Malheureusement, la partie chypriote turque et la Turquie exigent la reconnaissance de l'entité chypriote turque de la partie nord de Chypre comme entité indépendante avant la reprise des négociations. C'est absolument inacceptable, c'est absolument illégal en termes de droit international, et je m’attends donc à ce que la Turquie et les Chypriotes turcs changent d'attitude avant d'exprimer mon optimisme quant à la reprise des pourparlers sur Chypre. Par ailleurs, ce que vous me demandez concerne également la partie russe, car, comme vous le savez, la Russie est l'un des membres permanents du Conseil de sécurité des Nations unies, aux résolutions duquel je me suis référé.
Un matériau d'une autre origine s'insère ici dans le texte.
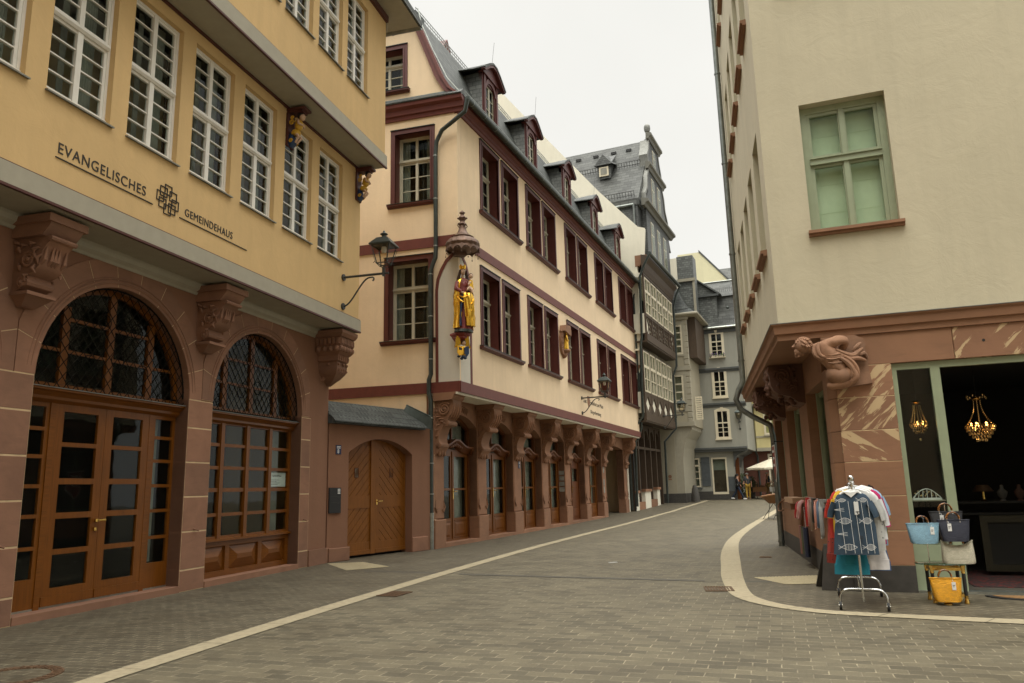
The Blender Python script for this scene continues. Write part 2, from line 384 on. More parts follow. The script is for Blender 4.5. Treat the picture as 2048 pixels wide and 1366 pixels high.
    def mesh(s, name, mats, off=Vector((0, 0, 0)), weld=True, sharp=35):
        me = bpy.data.meshes.new(name); me.from_pydata([v - off for v in s.v], [], s.f)
        if not isinstance(mats, (list, tuple)): mats = [mats]
        for m in mats: me.materials.append(m)
        for i, p in enumerate(me.polygons): p.use_smooth = s.sm[i]; p.material_index = s.mi[i]
        bm = bmesh.new(); bm.from_mesh(me)
        if weld: bmesh.ops.remove_doubles(bm, verts=bm.verts, dist=1e-5)
        bmesh.ops.dissolve_degenerate(bm, edges=bm.edges, dist=1e-6)
        bmesh.ops.recalc_face_normals(bm, faces=bm.faces)
        uvl = bm.loops.layers.uv.new('UVMap'); Z = Vector((0, 0, 1))
        for f in bm.faces:
            n = f.normal
            if abs(n.z) > .97: t = Vector((1, 0, 0)); b = Vector((0, 1, 0))
            else:
                t = Z.cross(n).normalized(); b = n.cross(t)
            for lp in f.loops:
                w = lp.vert.co + off; lp[uvl].uv = (w.dot(t), w.dot(b))
        bm.to_mesh(me); bm.free()
        if any(s.sm): me.set_sharp_from_angle(angle=R(sharp))
        return me
LOC = {}
def link(name, me, parent=None, loc=(0, 0, 0), rz=0):
    o = bpy.data.objects.new(name, me); COL.objects.link(o); o.location = loc; o.rotation_euler = (0, 0, rz)
    if parent: o.parent = parent
    return o
def thing(name, label, cat, loc=(0, 0, 0), group=None, rz=0):
    o = bpy.data.objects.new(name, None); COL.objects.link(o); o.location = loc; o.rotation_euler = (0, 0, rz); o.empty_display_size = .2
    o['label'] = label; o['category'] = cat
    if group: o['group'] = group
    LOC[o.name] = Vector(loc); return o
def part(name, mb, mat, parent, **k):
    """mesh with world coordinates hung under a thing (or under one of its parts)"""
    r = parent
    while r.parent: r = r.parent
    off = LOC.get(r.name, Vector((0, 0, 0)))
    return link(name, mb.mesh(name, mat, off, **k), parent)
def lpart(name, mb, mat, parent, **k): return link(name, mb.mesh(name, mat, **k), parent)   # local coordinates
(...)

Merci beaucoup.
JOURNALISTE : Et une question au ministre grec des Affaires étrangères, M. Dendias. Monsieur le ministre, vous avez évoqué les préoccupations légitimes d'Athènes quant au sort de la diaspora grecque de part et d'autre de la ligne de démarcation, à Marioupol mais aussi dans le Donbass, notamment après le dernier incident tragique de Granitne. Lors de vos discussions avec votre homologue russe, y a-t-il eu un accord du côté russe ? Vous quittez Moscou tout en étant moins préoccupé à cet égard ?
N. DENDIAS : Sur la question de la diaspora grecque, je voudrais vous dire, je l'ai déjà dit, que je leur ai rendu visite il y a deux semaines. Et je voudrais aussi réitérer l'engagement du gouvernement Mitsotakis à faire tout son possible pour les protéger. Dans ce contexte, il est donc particulièrement important pour nous de communiquer, de la manière la plus formelle, notre intérêt à la partie russe, à M. Lavrov. Et je pense que la réponse que j'ai reçue est une réponse dans une direction positive. Vous l'aurez également remarqué dans les déclarations [de M. Lavrov].